In een recensie over het Bigbandski-collectief las ik dat je naast het drummen ook zong. Ben je ook zangeres?
‘Ik ben geen zangeres; ik doe de backing vocals. En ik heb ontdekt dat ik dat erg leuk vind! Het vergt wel energie. Ik moet veel oefenen en er is echt een ‘klik’ in je hoofd nodig om alles onder controle te houden. Alles draait om coördinatie. Bij popmuziek hou ik het nu wel vol, maar als je me nu vraagt om te zingen tijdens salsadrummen, wordt het moeilijk. Dat is veel lichamelijker.’

Heb je als drummer invloed tijdens het maken van de liedjes?
‘Meestal is er een basisidee waaraan alle livemuzikanten inbreng kunnen geven. Bij Briskey bijvoorbeeld had Gert een bepaalde groove in gedachten. In de studio vroeg ik of we de gewone beat niet moesten vervangen door een latinbeat. Dat gaf een heel andere wending aan het nummer. We waren er allemaal tevreden over. Dat geeft voldoening, om jezelf op zo’n manier terug te horen op het album.’

Wat is voor jou de definitie van perfect drummen?
‘Daar is geen definitie voor. Ik heb respect voor allerlei stijlen. Ik heb gemerkt dat je drummers niet moet veroordelen als ze de techniek nog niet onder de knie hebben. Techniek is oké, maar met een goede klank kom je al ver. En eigenheid, dat is heel belangrijk. Ik kan bepaalde drummers herkennen aan hun stijl, de authenticiteit. Vooral jazzdrummers, hiphopdrummers en een aantal uit de jaren zeventig zijn herkenbaar.’

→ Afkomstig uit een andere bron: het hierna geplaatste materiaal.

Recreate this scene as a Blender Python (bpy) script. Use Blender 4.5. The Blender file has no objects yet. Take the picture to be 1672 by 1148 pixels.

Je begon als conservatoriumstudente op de vibrafoon. Wat trekt je zo aan in dit instrument?
‘De vibrafoon is een hemels instrument. Het blend alle andere instrumenten aan elkaar door zijn specifieke klank. Het maakt muziek fragiel. De vibrafoon is een enorm sfeerbepalend instrument en past overal bij.’

Hoeveel drumstellen heb je?
‘Even tellen….één, twee… wacht. Ik ben de tel kwijt. Eh… vijf in totaal. Maar daar zit ook een hele oude bij. Die heb ik ooit op een vuilstortplaats gevonden. Ik mis helaas nog wat onderdelen.’

En welke zijn favoriet?
‘Sowieso gaat altijd m’n Tama Starclassic mee. Ik heb hem afgesteld op de sound van de jaren zeventig. En mijn vintage Slingerland drumstel is mij dierbaar. Het drumstel van de stortplaats is ook een favoriet. Hij heeft niet eens een merknaam. Ik denk dat het uit de jaren zestig komt. Qua klankkleur hebben oude drumstellen mijn voorkeur. Alleen zijn onderdelen een probleem en de vellen hebben vaak afwijkende maten. Ik moet me maar een keer gaan verdiepen in de markt en wat zolders afstruinen. Wie weet vind ik ze.’

Wat wil je nog bereiken als drummer?
‘Ik wil heel graag buiten Europa gaan touren. Echt een keer on the road zijn. Ik zou bijvoorbeeld graag naar Brazilië en Zuid Afrika willen. Ik hoor dat ze daar vrouwelijke muzikanten erg waarderen.’

Loop je nog wel eens mee in de fanfare van Maldechem?
‘Nee, nu niet meer, maar mijn broer nog wel. En altijd als ik een fanfare voorbij zie komen, gaat mijn hart sneller kloppen. Ook al spelen ze slecht. Daar liggen toch mijn roots; dat waren de good old days.’